:: Brief ::
Write out exactly, please, every line from the beginning of the entries to the line holding "return (h &", and no pictures.

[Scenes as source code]
================================

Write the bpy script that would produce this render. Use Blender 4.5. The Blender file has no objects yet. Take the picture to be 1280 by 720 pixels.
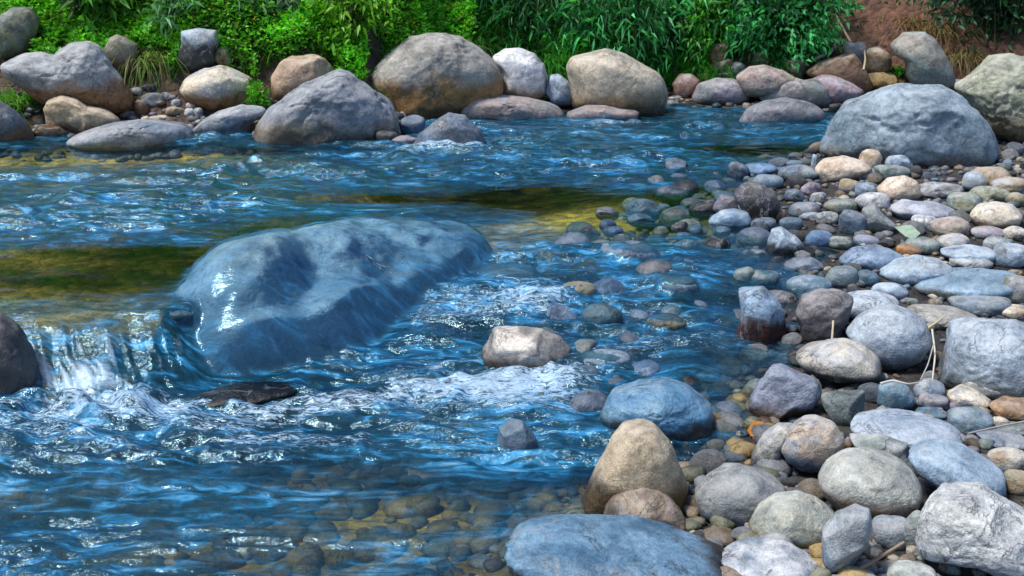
import bpy, bmesh, math, random
import numpy as np
from mathutils import Vector, noise as mnoise
from mathutils.bvhtree import BVHTree

random.seed(7)
rng = np.random.default_rng(11)
scene = bpy.context.scene
COL = scene.collection
R_ = math.radians

# ------------------------------------------------------------------ camera
PITCH, CAMH, FPX = R_(17), 1.6, 1400.0
cam_d = bpy.data.cameras.new("camera")
cam = bpy.data.objects.new("camera", cam_d)
COL.objects.link(cam)
cam.location = (0, 0, CAMH)
cam.rotation_euler = (R_(90) - PITCH, 0, 0)
cam_d.sensor_width = 36
cam_d.lens = FPX / 1280 * 36
cam_d.clip_end = 500
cam_d.dof.use_dof = True
cam_d.dof.focus_distance = 4.3
cam_d.dof.aperture_fstop = 9.0
scene.camera = cam
CP, SP = math.cos(PITCH), math.sin(PITCH)


def ray(px, py):
    dx = (px - 640) / FPX
    dy = (360 - py) / FPX
    return np.array([dx, CP + dy * SP, -SP + dy * CP])


def at(px, py, z):
    d = ray(px, py)
    t = (z - CAMH) / d[2]
    return np.array([d[0] * t, d[1] * t, z])


def proj(P):
    P = np.asarray(P)
    x, y, z = P[..., 0], P[..., 1], P[..., 2] - CAMH
    dep = y * CP - z * SP
    v = y * SP + z * CP
    return 640 + FPX * x / dep, 360 - FPX * v / dep


# ------------------------------------------------------------------ noise
def _hash(ix, iy, iz):
    h = (ix.astype(np.uint32) * np.uint32(374761393) + iy.astype(np.uint32) * np.uint32(668265263)
         + iz.astype(np.uint32) * np.uint32(2147483647))
    h = (h ^ (h >> np.uint32(13))) * np.uint32(1274126177)
    h = h ^ (h >> np.uint32(16))
    return (h & np.uint32(0xFFFFFF)).astype(np.float64) / 0xFFFFFF


def vn(x, y, z=0.0):
    """value noise in -1..1"""
    x = np.asarray(x, float); y = np.asarray(y, float)
    z = np.zeros_like(x) + z
    fx, fy, fz = np.floor(x), np.floor(y), np.floor(z)
    ix, iy, iz = fx.astype(np.int64), fy.astype(np.int64), fz.astype(np.int64)
    tx, ty, tz = x - fx, y - fy, z - fz
    s = lambda t: t * t * t * (t * (t * 6 - 15) + 10)
    tx, ty, tz = s(tx), s(ty), s(tz)
    out = 0
    for dx in (0, 1):
        wx = tx if dx else 1 - tx
        for dy in (0, 1):
            wy = ty if dy else 1 - ty
            for dz in (0, 1):
                wz = tz if dz else 1 - tz
                out = out + _hash(ix + dx, iy + dy, iz + dz) * wx * wy * wz
    return out * 2 - 1


def fbm(x, y, z=0.0, o=4):
    a, f, s, n = 1.0, 1.0, 0.0, 0.0
    for i in range(o):
        s = s + a * vn(np.asarray(x) * f + 17.3 * i, np.asarray(y) * f + 5.1 * i, np.asarray(z) * f + 3.7 * i)
        n += a
        a *= .5
        f *= 2.03
    return s / n


def sstep(a, b, v):
    t = np.clip((v - a) / (b - a), 0, 1)
    return t * t * (3 - 2 * t)


# ------------------------------------------------------------------ lie of the land
ZU = 0.22
CX = [-3, -2, -1.36, -1.15, -.79, .24, 1.1, 3]
CY = [4.15, 4.14, 4.1, 4.5, 5.3, 5.5, 5.6, 5.6]
LX = [-3, -1.9, -1.3, -.57, .16, .69, 1.1, 3]
LY = [3.52, 3.62, 3.68, 3.85, 3.4, 3.4, 3.5, 3.5]
SHY = [1, 2.54, 2.79, 3.18, 3.41, 3.63, 4.03, 4.39, 4.93, 5.4, 6.02, 7.04, 7.93, 8.5, 9.0, 12]
SHX = [-.3, 0.0, .27, .55, .69, .81, 1.06, 1.09, 1.32, 1.39, 1.28, 1.5, 2.22, 3.0, 3.6, 6]
BX = [-8, -4.3, -3, -1.2, -.6, .4, 1.5, 2.4, 3, 5, 8]
BY = [8.25, 8.25, 8.25, 8.45, 9.5, 9.6, 10.2, 9.7, 9.7, 9.2, 9]


def water0(x, y):
    yc = np.interp(x, CX, CY)
    yl = np.interp(x, LX, LY)
    wob = .07 * vn(x * 3.1, x * 0 + 2.0, 1.0) + .03 * vn(x * 9.0, x * 0 + 5.0, 1.0)
    yc = yc + wob
    yl = yl + wob * .6
    return ZU * sstep(yl, yc, y)


def d_bar(x, y): return x - np.interp(y, SHY, SHX)
def d_bank(x, y): return y - np.interp(x, BX, BY)


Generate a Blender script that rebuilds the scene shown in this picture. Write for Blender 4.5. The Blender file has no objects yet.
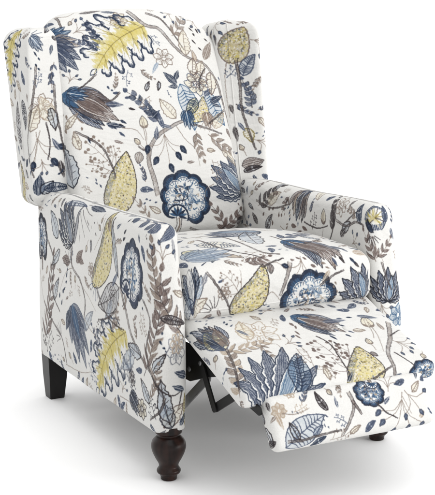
import bpy, bmesh, math, random
import numpy as np
from mathutils import Vector, Matrix

scene = bpy.context.scene
col = scene.collection
PPM = 1300.0                 # print pixels per metre of cloth
AW, AH = 3.0, 2.4            # metres of cloth in the print sheet

# ------------------------------------------------------------------ helpers
def sm(a, b, x):
    t = np.clip((x - a) / (b - a), 0, 1)
    return t * t * (3 - 2 * t)

def rr(hx, hy, r, nx, ny, nc, start=0):
    """rounded rectangle, counter-clockwise, (points, outward normals); starts in the middle of side `start` (0=+y,1=-x,2=-y,3=+x)"""
    r = max(min(r, hx - 1e-5, hy - 1e-5), 1e-5)
    P, Nn = [], []
    def side(p0, p1, n, k):
        for i in range(k):
            t = i / k
            P.append((p0[0] + (p1[0] - p0[0]) * t, p0[1] + (p1[1] - p0[1]) * t)); Nn.append(n)
    def corner(cx, cy, a0):
        for i in range(nc):
            a = a0 + (math.pi / 2) * i / nc
            P.append((cx + r * math.cos(a), cy + r * math.sin(a))); Nn.append((math.cos(a), math.sin(a)))
    ax, ay = hx - r, hy - r
    seq = [(0, hy), (-1, 0)]
    side((ax, hy), (-ax, hy), (0, 1), nx);   corner(-ax, ay, math.pi / 2)
    side((-hx, ay), (-hx, -ay), (-1, 0), ny); corner(-ax, -ay, math.pi)
    side((-ax, -hy), (ax, -hy), (0, -1), nx); corner(ax, -ay, 3 * math.pi / 2)
    side((hx, -ay), (hx, ay), (1, 0), ny);    corner(ax, ay, 0)
    P, Nn = np.array(P), np.array(Nn)
    per = [nx // 2, nx + nc + ny // 2, nx + nc + ny + nc + nx // 2, 2 * nx + ny + 3 * nc + ny // 2][start]
    return np.roll(P, -per, 0), np.roll(Nn, -per, 0)

def edge_profile(h0, h1, r0, r1, nseg, na=6):
    """(height, inset, arc length) from the bottom rim to the top rim of a padded slab"""
    L = []
    if r0 > 0:
        for i in range(na):
            a = math.pi / 2 * i / na
            L.append((h0 + r0 - r0 * math.cos(a), r0 - r0 * math.sin(a)))
    for i in range(nseg + 1):
        L.append((h0 + r0 + (h1 - h0 - r0 - r1) * i / nseg, 0.0))
    if r1 > 0:
        for i in range(1, na + 1):
            a = math.pi / 2 * i / na
            L.append((h1 - r1 + r1 * math.sin(a), r1 - r1 * math.cos(a)))
    out, s = [], 0
    for i, q in enumerate(L):
        if i: s += math.dist(q, L[i - 1])
        out.append((q[0], q[1], s))
    return out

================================

:: Written answer ::
Write the bpy script that would produce this render. Use Blender 4.5. The Blender file has no objects yet. Take the picture to be 1280 by 720 pixels.
import bpy, bmesh, math, random
import numpy as np
from mathutils import Vector, noise as mnoise
from mathutils.bvhtree import BVHTree

random.seed(7)
rng = np.random.default_rng(11)
scene = bpy.context.scene
COL = scene.collection
R_ = math.radians

# ------------------------------------------------------------------ camera
PITCH, CAMH, FPX = R_(17), 1.6, 1400.0
cam_d = bpy.data.cameras.new("camera")
cam = bpy.data.objects.new("camera", cam_d)
COL.objects.link(cam)
cam.location = (0, 0, CAMH)
cam.rotation_euler = (R_(90) - PITCH, 0, 0)
cam_d.sensor_width = 36
cam_d.lens = FPX / 1280 * 36
cam_d.clip_end = 500
cam_d.dof.use_dof = True
cam_d.dof.focus_distance = 4.3
cam_d.dof.aperture_fstop = 9.0
scene.camera = cam
CP, SP = math.cos(PITCH), math.sin(PITCH)


def ray(px, py):
    dx = (px - 640) / FPX
    dy = (360 - py) / FPX
    return np.array([dx, CP + dy * SP, -SP + dy * CP])


def at(px, py, z):
    d = ray(px, py)
    t = (z - CAMH) / d[2]
    return np.array([d[0] * t, d[1] * t, z])


def proj(P):
    P = np.asarray(P)
    x, y, z = P[..., 0], P[..., 1], P[..., 2] - CAMH
    dep = y * CP - z * SP
    v = y * SP + z * CP
    return 640 + FPX * x / dep, 360 - FPX * v / dep


# ------------------------------------------------------------------ noise
def _hash(ix, iy, iz):
    h = (ix.astype(np.uint32) * np.uint32(374761393) + iy.astype(np.uint32) * np.uint32(668265263)
         + iz.astype(np.uint32) * np.uint32(2147483647))
    h = (h ^ (h >> np.uint32(13))) * np.uint32(1274126177)
    h = h ^ (h >> np.uint32(16))
    return (h & np.uint32(0xFFFFFF)).astype(np.float64) / 0xFFFFFF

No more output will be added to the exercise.